When I started writing my graphic novel, I ordered a box of tarot cards as part of my research. When they arrived, I was flipping through the cards and came across the Devil card, I felt fear wash over me. My instinct was to put the card away and never look at it again. I was raised to fear the Devil above all things. It made me uneasy to have that card in my possession.
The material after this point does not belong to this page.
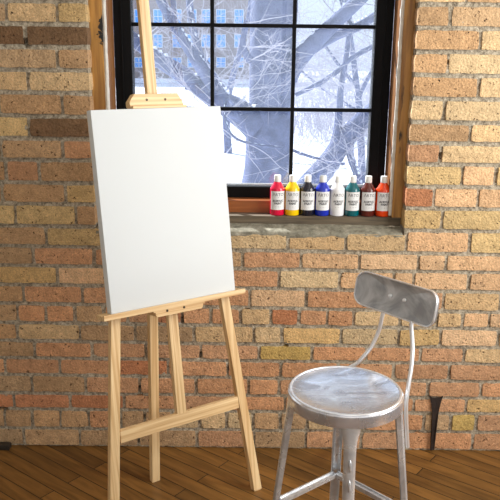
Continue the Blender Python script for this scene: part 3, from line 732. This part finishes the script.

I worried that by exploring other religious histories, I would be punished. But, my curiosity was too strong. I ordered a load of books on the wild woman and goddess religions and dove in. I began with Ann Moura’s “Origins of Modern Witchcraft” and read that the idea of good and evil, of salvation and hell, of a benevolent god and the devil, is all allegory, created by men to ensure dependency on, and obedience to the gatekeepers of heaven; the papacy. Mortal men had invented these ideas to serve their own agenda. It had never occurred to me to question the realness of the devil. If I did, I was afraid God would punish me or my family in some cruel way. In studying the history of storytelling, I realized these literary metaphors have kept people in cages made of illusory fear for centuries. The devil is the metaphorical personification of your own internal fears. This realization gave me the control I was searching for and gave me power over my own inhibitions.

Every new moon when I do my cleansing rituals, I lay the Devil card out on my altar. I sit with it and tear my fears, my shame, and my guilt apart piece by piece. They are no longer mine to carry. Now, I have no fears holding me back. I am free to operate at my fullest potential. The only laws that govern my subconscious are that of nature, love, and my own imagination.

I started this NSFW project as a way to continue to dismantle the negativity ingrained in me and allow myself, for the first time, to draw what I feel without fear. This particular piece, I feel like, sums up the entire project. Exploring my artistic creativity in a historical and imaginative context has given me the freedom to be empowered in my professional, social and sexual life. I used to feel so much shame around sex, so much guilt around self-pleasure. Now, the devil and I are close friends and when we fuck, I always make sure I’m on top.